Bedtime reading this week has been, among other things, The Man Who was Orthodox: A Selection from the Uncollected Writings of G.K. Chesterton (Dobson Books, 1963), edited by A.L. Maycock. In his introduction, Maycock makes an important point that ought to be self-evident in regard to any writer but often is not: “There was always in Chesterton an intense, passionate desire to be understood.” Clarity, precision and forthrightness are chief among the writerly virtues. Here is a paragraph excerpted from “The Puritan and the Anglican,” published in The Speaker in 1900:  

“Sir Thomas Browne was an exalted mystic [whose mysticism] owed much to his literary style.
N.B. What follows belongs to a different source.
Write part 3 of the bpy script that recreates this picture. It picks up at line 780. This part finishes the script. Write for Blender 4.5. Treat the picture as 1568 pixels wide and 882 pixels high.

Style, in his sense, did not merely mean sound, but an attempt to give some twist of wit or symbolism to every clause or parenthesis; when he went over his work again, he did not merely polish brass, he fitted in gold. This habit of working with a magnifying glass, this turning and twisting of minor words, is the true parent of mysticism; for the mystic is not a man who reverences large things so much as a man who reverences small ones, who reduces himself to a point, without parts or magnitude, so that to him the grass is really a forest and the grasshopper a dragon. Little things please great minds.”
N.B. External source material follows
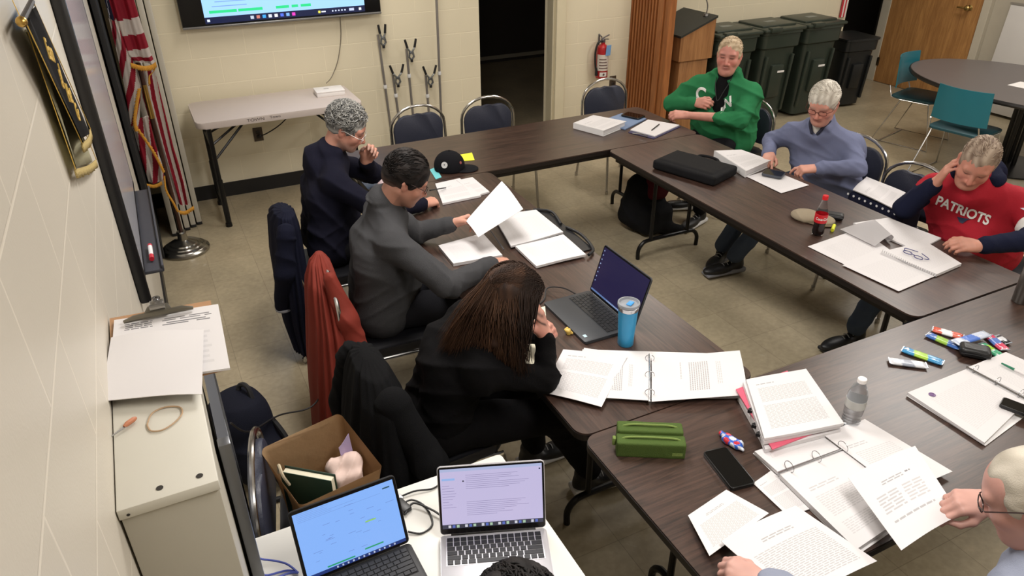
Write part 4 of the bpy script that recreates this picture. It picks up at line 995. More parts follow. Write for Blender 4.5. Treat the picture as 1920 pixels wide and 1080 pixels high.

Little things, yes. Mysticism, maybe. But Chesterton here has composed an apologia for his own manner of writing. Composition consists of a million minute decisions. I remember Joyce saying somewhere that he had the words, but spent the morning putting them in the proper order. At some level, reading Browne, or Chesterton, or any prose virtuoso, is like listening to music. Chesterton knew how to arrange words and fine tune their rhythms for maximum impact. Even his chronic stylistic tic, a visceral love of paradox, works most of the time. Chesterton glimpsed a flash of truth revealed in paradox. This is from an essay published in Black and White on St. Valentine’s Day in 1903:
         
“The simplest and commonest of all the causes which lead to the charge of ‘mere paradox’ being slung about as it is, is one fundamental assumption. Everybody takes it for granted that universal and ordinary arrangements, historic institutions, daily habits are reasonable. They are good, they are sensible, they are holy and splendid often enough, but they are not reasonable. They are themselves paradoxes; paradox is built into the very foundations of human affairs.”